It's Time for the Vacillator!

Monday, August 01, 2005



Last Saturday at six o’clock was the final Last Call at the National Liquor Bar. Located on Milwaukee’s south side near 27th Street, it closed down after 66 years to make way for a Walgreens parking lot. This coming Saturday, the store’s insides and its huge vintage neon sign will be auctioned off.

People could be seen spilling out from the establishment onto the street from several blocks away. A disheveled man stood next to the door, singing and playing his guitar, and a hotdog vendor doled out dogs and Italian sausages to those who needed something to soak up the liquor.

Inside, people were packed in on all four sides of the huge bar, which also works as an actual liquor store. They even sold meat and offered breakfast. People were shouting. People were raucous. My two female friends and I were greeted by a twenty something man with a chin piercing whose face was grimy with sweat. He requested to see our IDs. We acquiesced, not seeing a reason not to, but then he admitted he was just fooling with us. He laughed uproariously at his own joke and hollered that he should’ve asked for a cover charge. We shot him various unimpressed looks and moved on.

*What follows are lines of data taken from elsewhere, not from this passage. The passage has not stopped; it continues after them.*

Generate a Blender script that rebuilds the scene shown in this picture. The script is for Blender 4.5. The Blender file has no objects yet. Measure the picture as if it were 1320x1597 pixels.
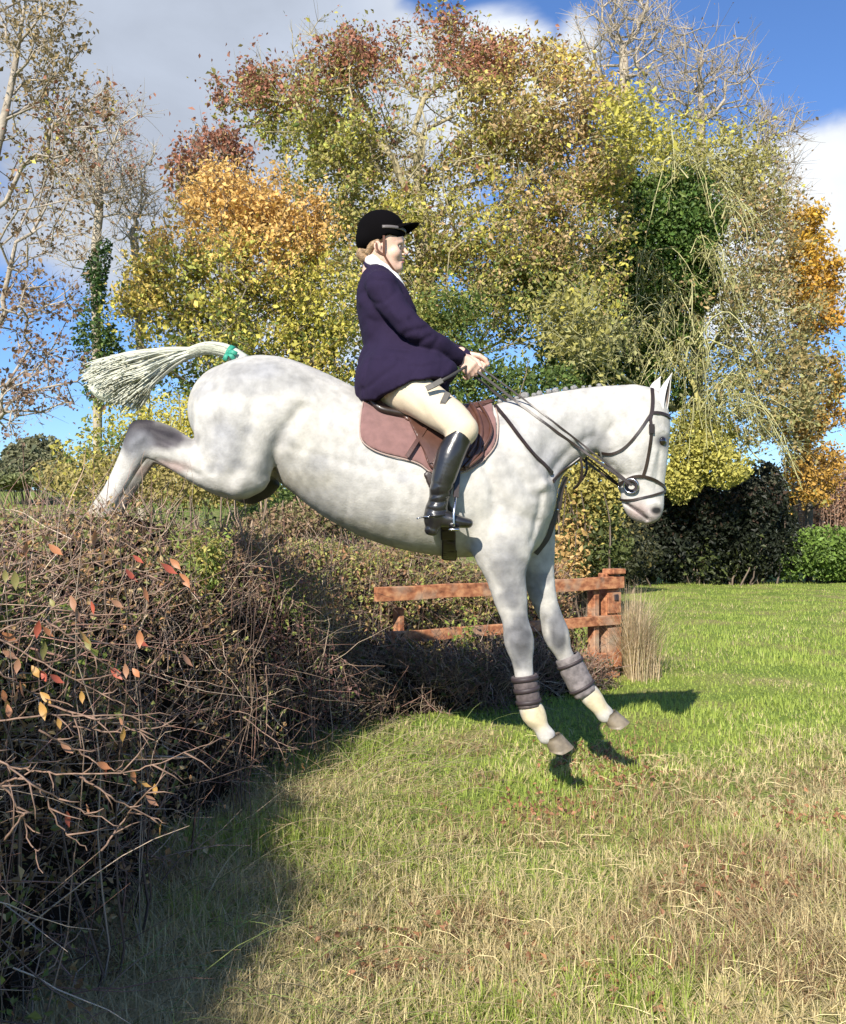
import bpy, math, random
import numpy as np
from mathutils import Vector, Matrix

SC = bpy.context.scene
COL = SC.collection
random.seed(7)
RNG = np.random.default_rng(7)

# ------------------------------------------------------------------ camera, sky, sun, exposure
F_PX, CAM_H, HOR = 1500.0, 1.2, 830.0            # focal length in photo pixels, eye height, horizon row
cam_d = bpy.data.cameras.new('camera')
cam_d.sensor_fit = 'HORIZONTAL'; cam_d.sensor_width = 36.0
cam_d.lens = 36.0 * F_PX / 1320.0
cam_d.shift_y = (HOR - 798.5) / 1320.0
cam_d.clip_start = 0.05; cam_d.clip_end = 6000
cam = bpy.data.objects.new('camera', cam_d); COL.objects.link(cam)
cam.location = (0, 0, CAM_H); cam.rotation_euler = (math.radians(90), 0, 0)
SC.camera = cam

SUN_FROM = np.array([-0.51, -1.52, 1.0]); SUN_FROM /= np.linalg.norm(SUN_FROM)
SUN_EL = math.asin(SUN_FROM[2]); SUN_ROT = math.atan2(SUN_FROM[0], SUN_FROM[1])
sd = bpy.data.lights.new('sun', 'SUN'); sd.energy = 5.0; sd.angle = math.radians(0.53); sd.color = (1.0, 0.93, 0.82)
sun = bpy.data.objects.new('sun', sd); COL.objects.link(sun)
sun.rotation_euler = Vector(SUN_FROM).to_track_quat('Z', 'Y').to_euler(); sun.location = (-5, -12, 12)

SC.view_settings.view_transform = 'Standard'; SC.view_settings.look = 'None'
SC.view_settings.exposure = 0.72; SC.view_settings.gamma = 1.0; SC.view_settings.use_curve_mapping = False
SC.render.engine = 'CYCLES'
SC.cycles.max_bounces = 6; SC.cycles.diffuse_bounces = 3; SC.cycles.transparent_max_bounces = 8
SC.cycles.use_denoising = True

def px(u, v, y):
    """photo pixel + depth -> world point"""
    return np.array([(u - 660.0) / F_PX * y, y, CAM_H - (v - HOR) / F_PX * y])

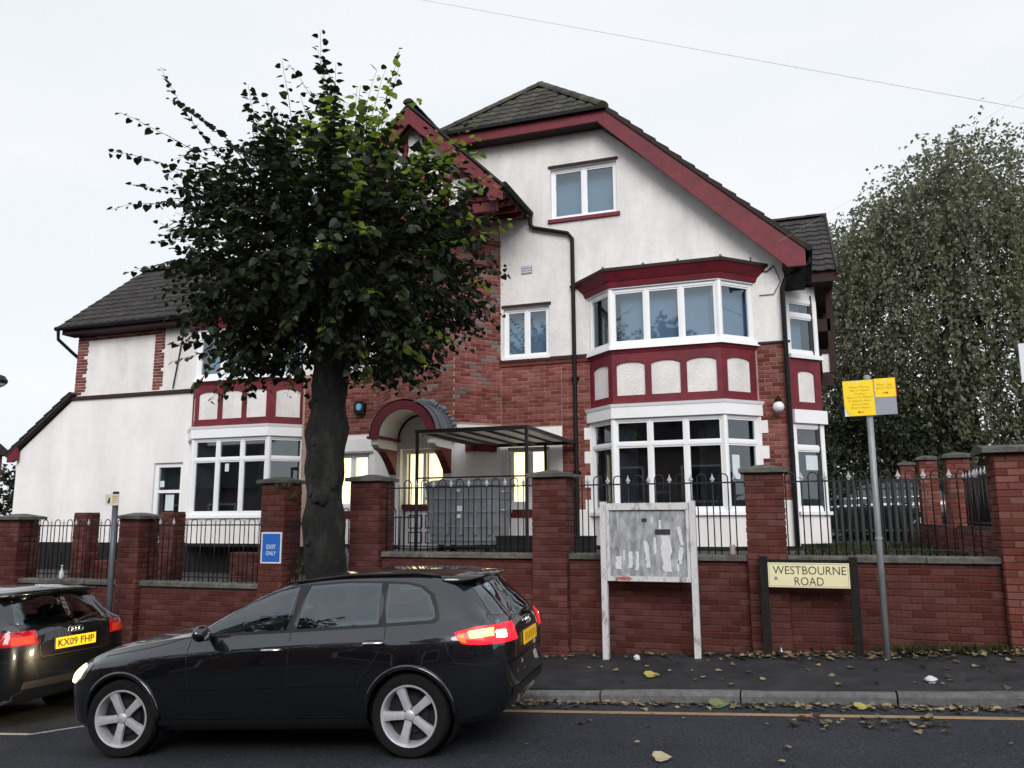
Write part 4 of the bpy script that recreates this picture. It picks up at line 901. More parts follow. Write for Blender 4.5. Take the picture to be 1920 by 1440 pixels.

The majority of those drinking at the bar were south side, working class Milwaukeeians, many of them aged sixty or older. They grasped tightly their plastic cups of Busch beer. All attendees stood in close proximity to one another, buttocks brushed up against backs. A group of men who passed myself and my friends remarked that there were so many “strangers” in the bar but at least “there were some cute girls.”




When I walked in, an older, squat gentleman wearing a baseball cap sitting at one of the few tables beside me began conversing with me about my tattoos. He wondered if there was an additional tattoo hidden under my shirt, on my cleavage. He showed me the panther tattoo he’d gotten for seven dollars in 1945, on State Street, right downtown. A little while later, an even older, tinier gentleman in a very bright green print shirt ambled over to me. He looked sad, his eyes watery, but that could‘ve just been a reaction to the smoke wafting around the joint. He mentioned that this was his place to drink. Then he commented he was too broke to buy last another beer. I brightly exclaimed that he should certainly be able to find someone he knew to buy him a beer, feeling certain that someone would spare this character fifty cents on such a day. He ambled off, saying such people would know him if they saw him, instead of the other way around, that he would know who would buy him a round if he saw them.

One man who wore his Lee jeans hitched up too high was also memorable due to his annoying manner. He kept exclaiming that he’d hand over fiver hundred dollars to whichever one of us ladies could manage to convince his pastor friend to get tattooed. Ah ha ha! Pastor friend! Tattoo!! Ar har har. While he was bellowing in our ears, another guy positioned on the other side of us began yelling out the name Miriam. Then he kissed my friend.

The customer who was the most intriguing was none of these men. She was a circa 70-year-old little lady sitting at the bar with the huge beehive hairdo. She had such toned skinny tan arms for an old lady. Her glasses were those 1970s oversized deals that covered half of her cheeks. Her attire was a splendid combination of short, loose, light blue jean shorts, a fetching black strapless top--but not a tube top--,and a sleeveless black leather vest. She was talking away, enjoying herself, sad too at the end, near the last call. She emulated sassy badassness, and she displayed it when one of my friends began chatting with her about their similar bracelets. “Mine are cooler,” the lady told my friend with a laugh.

We left after all the beer was gone, sucked out of the tappers, not a drop left (The bar had knocked prices to what they were in 1982, so beer cost $.50.) If you wanted a shot, you took what was left. Our group received Southern Comfort and Grand Marnier. Before we saw anyone begin spilling salty, sweaty tears into their cracked and crinkled cups, we left. Well, we sat outside until the owner came out and yelled at everyone to clean up their beer cans and vacate the premises. Then the police showed up.